While I was in the US, busy being amazed by how things had changed since I had been gone, and how things felt different since I had been living in a different context for a few years, meanwhile, back in Oxapampa, the region was experiencing rains like never before – and landslides and floods like never before.

I received photos of entire roads and bridges completely wiped out. A friend returning to Oxapampa from Lima had to walk a total of seven hours to cross the places where roads had been wiped out to be able to arrive home. I wondered if I would be able to get back and was thankful that I still had a few weeks before I was due home.

The government of Peru has always been amazingly good at cleaning up the road after a landslide within the same day, so that traffic can pass. But they had not had a disaster of this scale before. However, they impressed me and had it the bridge repaired and the road to a passable state within a few weeks, and I was able to arrive home without any problems, and in record time.

I also learned that in my district alone, 4 different water capture points were destroyed because of landslides, leaving communities without water for a few days. Luckily, the government has policies and plans in place for emergencies and are often good at improvising. The local government (the team that I work with) was able to locate new, temporary water sources for the communities to have running water, in the interim. And upon my return, I learned they are able to access emergency funds to rebuild those affected sites.

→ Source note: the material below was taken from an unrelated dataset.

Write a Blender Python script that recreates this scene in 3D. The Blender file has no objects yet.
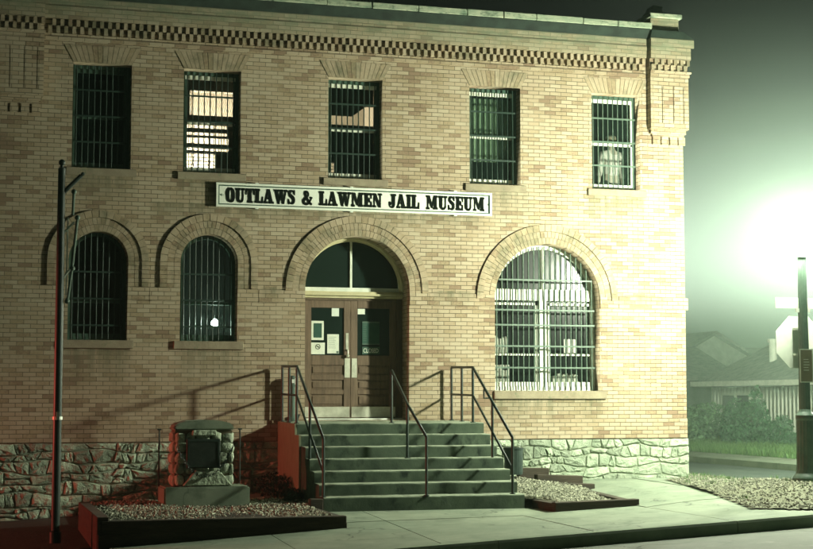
import bpy, bmesh, math, random
from mathutils import Vector, Matrix
R = math.radians
PI = math.pi
random.seed(7)
scene = bpy.context.scene
COL = scene.collection

# ------------------------------------------------------------------ camera
cam_data = bpy.data.cameras.new('camera')
cam_data.sensor_width = 36.0
cam_data.lens = 1541.2 / 813 * 36.0
cam_data.clip_start = 0.1
cam_data.clip_end = 2000
cam = bpy.data.objects.new('camera', cam_data)
COL.objects.link(cam)
cam.location = (0, -24.52, 1.354)
cam.rotation_euler = (PI / 2 + 0.0802, 0, -0.2851)
scene.camera = cam

# ------------------------------------------------------------------ night sky
world = bpy.data.worlds.new('World')
scene.world = world
world.use_nodes = True
wn, wl = world.node_tree.nodes, world.node_tree.links
wn.clear()
w_out = wn.new('ShaderNodeOutputWorld')
w_bg = wn.new('ShaderNodeBackground')
w_sky = wn.new('ShaderNodeTexSky')
w_sky.sky_type = 'NISHITA'
w_sky.sun_disc = False
w_sky.sun_elevation = R(-2)
w_sky.sun_rotation = R(50)
w_mul = wn.new('ShaderNodeMix'); w_mul.data_type = 'RGBA'; w_mul.blend_type = 'MULTIPLY'
w_mul.inputs[0].default_value = 1.0
w_mul.inputs[7].default_value = (0.66, 1.0, 0.72, 1)
w_mul.inputs[7].default_value = tuple(2700 * v for v in (0.80, 1.0, 0.80)) + (1,)
w_bw = wn.new('ShaderNodeRGBToBW'); wl.new(w_sky.outputs[0], w_bw.inputs[0])
w_gam = wn.new('ShaderNodeGamma'); w_gam.inputs[1].default_value = 9.0
wl.new(w_bw.outputs[0], w_gam.inputs[0]); wl.new(w_gam.outputs[0], w_mul.inputs[6])
wl.new(w_mul.outputs[2], w_bg.inputs[0])
w_bg.inputs[1].default_value = 0.07
wl.new(w_bg.outputs[0], w_out.inputs[0])

scene.view_settings.view_transform = 'Standard'
scene.view_settings.look = 'None'
scene.view_settings.exposure = 0.0
scene.view_settings.gamma = 1.0
scene.render.engine = 'CYCLES'
scene.cycles.use_denoising = True
scene.cycles.max_bounces = 6
scene.cycles.volume_bounces = 0
scene.cycles.sample_clamp_indirect = 3.0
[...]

While I was in Colorado, I had hoped to hike a 14-er to complement my hiking adventures in the Andes mountains of Peru (which I’ll be sharing in blog post coming soon), but ironically, Colorado was having an unusually high incidence of avalanches, with their own stories of blocked roads. Turns out both of my “homes”, the US and Peru, are being affected by climate change, (which isn’t a real thing if you have a lot of money and investments in petroleum and think that having a lot of money can save you from anything.)

It’s not easy living in two different cultures, two different worlds, two different languages, having a home and also not having a home in two different countries. But it is an incredible and enriching experience, and I feel wealthier than I ever have, (despite what my bank account may say), thanks to the amazing people I have in my life, the beauty that surrounds me, memories I carry, and the wonderful experiences and opportunities that have shaped who I am. And despite vomit jelly beans and non-potable water, I love both of these places and I am inspired by and thankful for of all the people in both cultures that have taught me so much and made me who I am today.

 

*** Geek-out reflection on the scale of the disasters in the region where I live in Peru…

There are usually a complex variety of forces that come together that make disasters worse or not as bad as they could have been. In this case, deforestation is the biggest human controlled factor that led to the extreme scale of landslides in our region. Unfortunately, the ecosystem service provided by forests of holding the soil together does not have monetary value for the landowners in this global economy, but planting food for our growing population does bring income to someone trying to feed their family.

There is a clear need for an economic incentive sufficient to make it worth it to land owners to preserve key areas. The good news is that there are organizations working on reforestation and forest protection in the area. A local non-profit that I work with, Instituto del Bien Común, is working to provide small incentives and free native trees to property owners who sign agreements with the local government to preserve the forests on their land or to reforest on their land. Additionally, the national forest agency recently awarded a grant to the local government to do reforestation efforts in the zone. Unfortunately, the efforts are not enough to make a significant enough impact to prevent the escalating rates of deforestation, but we can only hope that the funding and programs grow and become more effective so they can make it more economically viable to conserve the forests.